In this novel by renowned author Sheri S. Tepper, one woman -- a young fifteenth century noble, Beauty by name -- finds that she is a pivotal character in a number of familiar fairy stories as she haplessly travels through the past and future, and lands real and imagined, on her way to a bizarre destiny.
Tepper is at her most engaging when she slyly retells the classic fairy tales, adding a cynical, sometimes earthy slant that can engage the reader's more adult sensibilities even as the familiar patterns of the old stories awaken childlike nostalgia. These sections are easily the most amusing of the book. She also fully imagines a fascinating version of Fairyland. Additionally, Tepper pulls off a remarkable feat in her writing. The book is organized as Beauty's diary, commencing when she is fifteen and continuing well beyond middle age, and Tepper convincingly changes Beauty's voice over the years, so gradually I barely noticed it was happening, as Beauty matures and as the events of her life change her outlook.
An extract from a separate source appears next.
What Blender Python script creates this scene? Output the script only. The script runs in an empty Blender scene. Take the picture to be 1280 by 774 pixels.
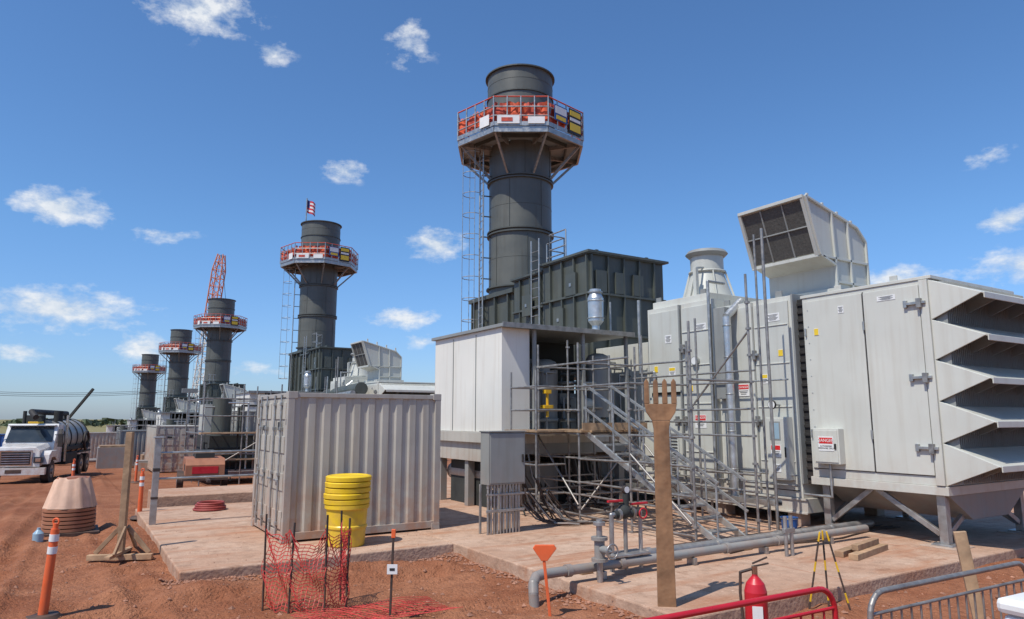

What keeps this book from greatness is that its central thesis -- that the beauty of art and nature should be preserved and appreciated -- is undercut by the way Tepper describes beauty itself. Too often, Tepper's words of appreciation of beauty segue into extremely mean-spirited rants against what Tepper perceives to be ugly. She devotes many pages of her book to describing a well-realized and vicious hell for writers of horror fiction, which she clearly hates with an ugliness that rivals any of the uglinesses she denigrates. Tepper is hardest on horror fiction, but does not spare other twentieth century institutions. If you think there is any beauty in modern music or architecture, or that there is any point to art other than beauty, Tepper has some pretty mean things to say about you.
Tepper's bitterness overpowers quite a bit of her book, but Beauty is a long book, and there is room for a lot of good in it. The plot is fascinatingly intricate in the way it weaves Tepper's thesis in with fairy- and folktales, and Tepper's writing technique kept me reading steadily to the finish. The fact that Tepper sometimes loses control keeps Beauty from being a true classic (or truly beautiful), but it is still a worthwhile read.